Disapproval of Myanmar coup does not give ASEAN licence to interfere: Vivian Balakrishnan


There have been questions over Singapore’s involvement with ASEAN and Myanmar. 

Some have wondered whether Singapore has done enough to condone the actions of the junta, while others questioned the role ASEAN plays in this human tragedy. 

Here are extracts from Minister for Foreign Affairs Vivian Balakrishnan’s reply to MPs during the Ministry of Foreign Affairs’ Committee of Supply debate. 

They lay out Singapore’s position on the Myanmar crisis and why we must continue to uphold the principle of non-interference in another country’s domestic affairs.

What is happening in Myanmar is a tragedy and it is not something that can be fixed externally.

In fact, if you think about Myanmar since independence, go back 70, 80 years to the end of the Second World War – unlike the rest of us, they have never been able to forge a single all-encompassing consensus on identity and bringing all the component parts together.

This coup, two years now in the making, has not helped. If you ask me for my opinion, I think it is a dead end.

It is not going to lead to a road where you will achieve national reconciliation, national reconstruction, the forging of a national identity, the protection of minorities, the uplift of its economy and the capacity of its people.

S’pore does not believe in foreign interference

Having said that, we must also be very clear that we do not believe in foreign interference in domestic affairs.

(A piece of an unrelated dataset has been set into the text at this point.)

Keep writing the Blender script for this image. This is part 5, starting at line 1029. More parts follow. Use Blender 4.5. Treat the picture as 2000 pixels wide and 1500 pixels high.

Nothing that we do can solve the problem if the key stakeholders within Myanmar society themselves are not prepared to sit down and have an honest-to-goodness conversation with each other for the sake of the future of their people.

We must understand that although we clearly disapprove of the coup and we do not recognise the current military junta in Myanmar, it does not give ASEAN a license to interfere in its domestic affairs.

I hope you agree with me that it is necessary for us to take this principled but restrained position on Myanmar. 

ASEAN’s consensus principle allows for diversity

No other regional organisation, if you just look at the ten of us, or soon to be 11, has the great diversity in the economy, forms of government – you got absolute monarchies, constitutional monarchies, democracies of various shades, and sometimes even outcomes of coups. If you look at language, culture, religion, there is no other regional organisation I can think of with that range of diversity.

Then we go back in history on why the consensus principle?

It has everything to do with diversity and in the midst of diversity you must remember, it is very important to protect, especially, a community, or state, or body of opinion that may be a minority at that point in time.

When consensus is abused, it becomes an avenue for everyone to take hostages and to loosely threaten a veto.

I recognise the danger.

But actually in practice, knowing that you have to seek consensus creates a whole level of additional consultations, negotiations, compromises, imaginative diplomacy, which would not be present if everyone had easy access to just majoritarian voting. 

The ASEAN Charter does envisage that there will be occasions when consensus will not be possible. In those circumstances, it hands over sufficient flexibility for the leaders to decide how to move forward.

All in all, there will be arguments, but generally it has worked and ASEAN has made progress.